━━━━━ Supplied information
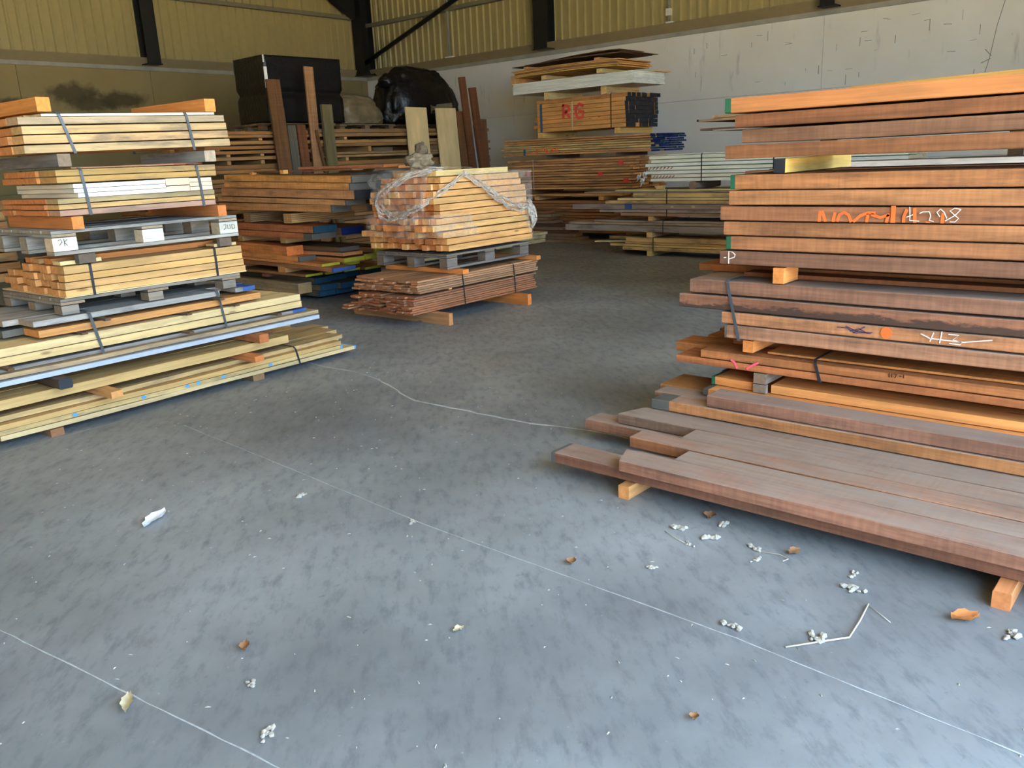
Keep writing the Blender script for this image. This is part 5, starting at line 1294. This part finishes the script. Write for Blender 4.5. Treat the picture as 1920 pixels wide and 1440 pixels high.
P_.strap(-6.14, X3, X3 + .74, .569, .937, .014)
o = link('blue_mark', box_mesh('blue_mark', -.06, .06, -.004, 0, -.034, .034, 'blue_paint'), P_.e, (-6.77 + 5.2, -.412, .70 - .569)); o['label'] = 'blue painted square'
for yy in (6.05, 5.72): disc('pink_smudge', P_.e, (-yy + 5.2, -.411, .70 - .569), .03, 'pale_leaf', (0, -1, 0), .018)
bearer(FR, -6.311, -6.203, X3 - .01, X3 + .06, .938, .990, 'small pale orange packing piece under the pinkish pack', (228, 176, 120)); bearer(FR, -5.793, -5.683, X3 - .01, X3 + .70, .938, 1.043, 'grey rounded bearer under the pinkish pack', (132, 116, 104), 'grey_timber', chamfer=.02)
bearer(FR, -3.9, -3.8, X3, X3 + .7, .938, 1.043, 'far-right bearer under the pinkish pack', (132, 116, 104), 'grey_timber')
P_ = Pack(FR, -5.2, X3 + .4, 1.044, 'pinkish white moulding pack with torn printed wrapping')
for i in range(7):
    z0 = 1.046 + .050 * i
    for j in range(5):
        P_.add(-6.44 + rq.uniform(-.06, .06) - (.12 if j > 1 else 0), -3.0, X3 + .14 * j, X3 + .14 * j + .136, z0, z0 + rq.uniform(.042, .048), rq.choice(((236, 210, 178), (230, 194, 166), (238, 216, 186))), 'clean_board', 'moulding', secs=3, jit=.004, variant=rq.randrange(3), v=.04)
P_.add(-6.47, -3.0, X3 + .02, X3 + .70, 1.397, 1.404, (214, 200, 184), 'clean_board', 'cover_sheet', secs=4, jit=.006)
for (ya, yb, z) in ((6.42, 6.05, 1.222), (6.36, 6.03, 1.105)):
    for k in range(7):
        y = ya - (ya - yb) * k / 6.5
        ribbon('printed_text', P_.e, [(-y + 5.2, -.4035, z - .012 - 1.044), (-y + 5.2 + .03, -.4035, z + .018 - 1.044)], .012, 'red_ink', (0, -1, 0), .003)
for k, (y, z, w) in enumerate(((6.46, 1.20, .10), (6.50, 1.11, .09), (6.56, 1.16, .07))):
    def tf(u, v, y=y, z=z, w=w): return (-y - .10 * u + 5.2, -.41 + .05 * u + .02 * math.sin(v * 7 + u * 5), z - 1.044 - w * v - .06 * u * u + .012 * math.sin(u * 12 + v * 9))
    film(P_.e, (0, 0, 0), tf, 10, 6, 'paper', 'torn_wrapping')
P_.strap(-5.61, X3, X3 + .7, 1.046, 1.404, .014); P_.strap(-4.6, X3, X3 + .7, 1.046, 1.404, .014)

# ------------------------------------------------------------------ litter on the floor
rf = random.Random(88)
def leaf(x, y, L, W, ang, mat, label, curl=.35, cat='leaf', group=None, name='dry_leaf'):
    nu, nv = 8, 4
    verts, faces = [], []
    for i in range(nu + 1):
        u = i / nu; wd = W * math.sin(math.pi * min(max(u, .04), .97)) ** .7 * (1 + .18 * math.sin(u * 21))
        for j in range(nv + 1):
            v = j / nv - .5
            z = .003 + curl * W * (v * v * 2.2 + .35 * (u - .5) ** 2) + .004 * math.sin(u * 9 + v * 6) + .004
            verts.append(((u - .5) * L, v * wd, z))
    for i in range(nu):
        for j in range(nv):
            a = i * (nv + 1) + j; faces.append((a, a + nv + 1, a + nv + 2, a + 1))
    o = link(name, mesh_from(name, verts, faces, [mat], smooth=True), None, (x, y, 0), (0, 0, ang)); tag(o, label, cat, group)
    return o
pp = leaf(1.453, 3.388, .17, .06, .55, 'paper', 'curled scrap of white paper on the open floor', .5, 'paper scrap', None, 'paper_scrap')
leaf(1.145, 2.185, .055, .03, .9, 'dry_leaf', 'small brown leaf near the middle of the foreground floor', .6)
leaf(.78, 2.202, .09, .032, 1.0, 'pale_leaf', 'long pale curled leaf at the lower left of the floor', .6)
leaf(1.624, 1.715, .04, .025, -.2, 'pale_leaf', 'small pale leaf in the lower centre of the floor', .4)
leaf(2.199, 1.696, .045, .035, .4, 'dry_leaf', 'single brown leaf on the floor before the short orange bearer', .6)
leaf(2.853, 1.48, .06, .05, .2, 'dry_leaf', 'lobed tan leaf close under the low dusty planks', .4)
leaf(2.738, 1.079, .05, .035, -.5, 'dry_leaf', 'dark brown curled leaf among the fluff by the dusty planks', .8)
leaf(2.616, .485, .085, .045, 2.3, 'orange_leaf', 'bright orange curled leaf near the right edge of the floor', .9)
leaf(1.698, .915, .03, .025, .3, 'dry_leaf', 'tiny tan leaf at the bottom right of the floor', .5)
def clump(x, y, r, label, mat='fluff', n=9, seed=1):
    rr = random.Random(seed); bm = bmesh.new()
    for k in range(n):
        t = bmesh.ops.create_icosphere(bm, subdivisions=1, radius=r * rr.uniform(.16, .36))
        ox, oy = rr.gauss(0, r * .5), rr.gauss(0, r * .25)
        for v in t['verts']:
            v.co = Vector((v.co.x * rr.uniform(.7, 1.6) + ox, v.co.y * rr.uniform(.6, 1.3) + oy, max(.0005, v.co.z * rr.uniform(.4, .9) + r * .15)))
    me = bpy.data.meshes.new('fluff_clump'); bm.to_mesh(me); bm.free(); me.materials.append(MATS[mat])
    o = link('fluff_clump', me, None, (x, y, 0), (0, 0, rr.uniform(0, 3))); tag(o, label, 'fluff', 'fluff clumps on the floor'); return o
CL = [(2.688, 1.538, .05, 'fluff tangle farthest left before the dusty planks'), (2.588, 1.434, .03, 'small twiggy fluff tuft below the leftmost tangle'), (2.819, 1.397, .045, 'tan fluff clump just below the lobed leaf'), (2.673, 1.378, .055, 'long white fluff clump in the middle of the litter'),
      (2.347, 1.439, .03, 'lone white fluff ball left of the litter patch'), (2.693, 1.213, .035, 'yellowish fluff knot beside the thin wire hook'), (2.62, 1.17, .03, 'faint fluff knot below the yellowish one'), (2.711, .857, .035, 'feathery fluff tuft below the dusty planks, upper one'), (2.609, .827, .05, 'wide feathery fluff heap below the dusty planks'),
      (2.259, .811, .045, 'brownish fluff clump left of the bent twig'), (2.158, 1.045, .045, 'upright whitish fluff plume on the floor joint'), (2.607, .35, .05, 'pale fluff clump at the right photo edge'), (.961, 1.77, .032, 'white fluff crumb at the bottom left centre'), (1.994, 3.087, .045, 'white fluff wisp on the dark floor patch'), (1.05, 2.0, .03, 'white fluff flake below the small brown leaf'), (2.10, 2.45, .03, 'small white fluff fleck just past the floor joint')]
for i, (x, y, r, lb) in enumerate(CL): clump(x, y, r * .8, lb, seed=i + 3)
tw = link('bent_twig', tube_mesh('bent_twig', [(2.15, .86, .004), (2.31, .729, .006), (2.42, .735, .008), (2.538, .749, .006)], .0028, 'straw', 6)); tag(tw, 'long pale bent twig lying in the lower right floor', 'twig')
tw = link('thin_straw', tube_mesh('thin_straw', [(2.53, .745, .003), (2.50, .70, .004), (2.471, .66, .003)], .0014, 'straw', 5)); tag(tw, 'thin straw beside the bent twig', 'straw')
tw = link('thin_straw', tube_mesh('thin_straw', [(2.68, 1.19, .003), (2.70, 1.12, .004), (2.685, 1.08, .004), (2.66, 1.09, .003)], .0016, 'straw', 5)); tag(tw, 'thin hooked straw beside the yellowish fluff', 'straw')
tw = link('thin_straw', tube_mesh('thin_straw', [(2.63, 1.56, .003), (2.60, 1.50, .004), (2.575, 1.42, .003)], .0014, 'straw', 5)); tag(tw, 'straight straw beside the leftmost fluff tangle', 'straw')
# sawdust flecks: too many to count
verts, faces = [], []
for k in range(420):
    x = rf.uniform(.4, 4.2); y = rf.uniform(.2, 4.9)
    if x > 2.75 and y < 2.55: continue
    L_, W_, a = rf.uniform(.004, .018), rf.uniform(.002, .005), rf.uniform(0, 3.14)
    i0 = len(verts); c_, s_ = math.cos(a), math.sin(a)
    for (u, v, z) in ((-L_, -W_, .001), (L_, -W_, .001), (L_, W_, .001), (-L_, W_, .001), (0, 0, .004)): verts.append((x + (u * c_ - v * s_) / 2, y + (u * s_ + v * c_) / 2, z))
    faces += [(i0, i0+1, i0+4), (i0+1, i0+2, i0+4), (i0+2, i0+3, i0+4), (i0+3, i0, i0+4)]
sd = link('sawdust_flecks', mesh_from('sawdust_flecks', verts, faces, ['fluff'])); tag(sd, 'pale sawdust flecks and shavings scattered over the floor', 'sawdust', None, 'stuff')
━━━━━━━━━━
Every line from the start of the listing above through the line with "P_.strap(-5.61, X3, X3" should be repeated exactly; skip the pictures and add nothing else.

> [Full answer]:
Keep writing the Blender script for this image. This is part 5, starting at line 1294. This part finishes the script. Write for Blender 4.5. Treat the picture as 1920 pixels wide and 1440 pixels high.
P_.strap(-6.14, X3, X3 + .74, .569, .937, .014)
o = link('blue_mark', box_mesh('blue_mark', -.06, .06, -.004, 0, -.034, .034, 'blue_paint'), P_.e, (-6.77 + 5.2, -.412, .70 - .569)); o['label'] = 'blue painted square'
for yy in (6.05, 5.72): disc('pink_smudge', P_.e, (-yy + 5.2, -.411, .70 - .569), .03, 'pale_leaf', (0, -1, 0), .018)
bearer(FR, -6.311, -6.203, X3 - .01, X3 + .06, .938, .990, 'small pale orange packing piece under the pinkish pack', (228, 176, 120)); bearer(FR, -5.793, -5.683, X3 - .01, X3 + .70, .938, 1.043, 'grey rounded bearer under the pinkish pack', (132, 116, 104), 'grey_timber', chamfer=.02)
bearer(FR, -3.9, -3.8, X3, X3 + .7, .938, 1.043, 'far-right bearer under the pinkish pack', (132, 116, 104), 'grey_timber')
P_ = Pack(FR, -5.2, X3 + .4, 1.044, 'pinkish white moulding pack with torn printed wrapping')
for i in range(7):
    z0 = 1.046 + .050 * i
    for j in range(5):
        P_.add(-6.44 + rq.uniform(-.06, .06) - (.12 if j > 1 else 0), -3.0, X3 + .14 * j, X3 + .14 * j + .136, z0, z0 + rq.uniform(.042, .048), rq.choice(((236, 210, 178), (230, 194, 166), (238, 216, 186))), 'clean_board', 'moulding', secs=3, jit=.004, variant=rq.randrange(3), v=.04)
P_.add(-6.47, -3.0, X3 + .02, X3 + .70, 1.397, 1.404, (214, 200, 184), 'clean_board', 'cover_sheet', secs=4, jit=.006)
for (ya, yb, z) in ((6.42, 6.05, 1.222), (6.36, 6.03, 1.105)):
    for k in range(7):
        y = ya - (ya - yb) * k / 6.5
        ribbon('printed_text', P_.e, [(-y + 5.2, -.4035, z - .012 - 1.044), (-y + 5.2 + .03, -.4035, z + .018 - 1.044)], .012, 'red_ink', (0, -1, 0), .003)
for k, (y, z, w) in enumerate(((6.46, 1.20, .10), (6.50, 1.11, .09), (6.56, 1.16, .07))):
    def tf(u, v, y=y, z=z, w=w): return (-y - .10 * u + 5.2, -.41 + .05 * u + .02 * math.sin(v * 7 + u * 5), z - 1.044 - w * v - .06 * u * u + .012 * math.sin(u * 12 + v * 9))
    film(P_.e, (0, 0, 0), tf, 10, 6, 'paper', 'torn_wrapping')
P_.strap(-5.61, X3, X3 + .7, 1.046, 1.404, .014); P_.strap(-4.6, X3, X3 + .7, 1.046, 1.404, .014)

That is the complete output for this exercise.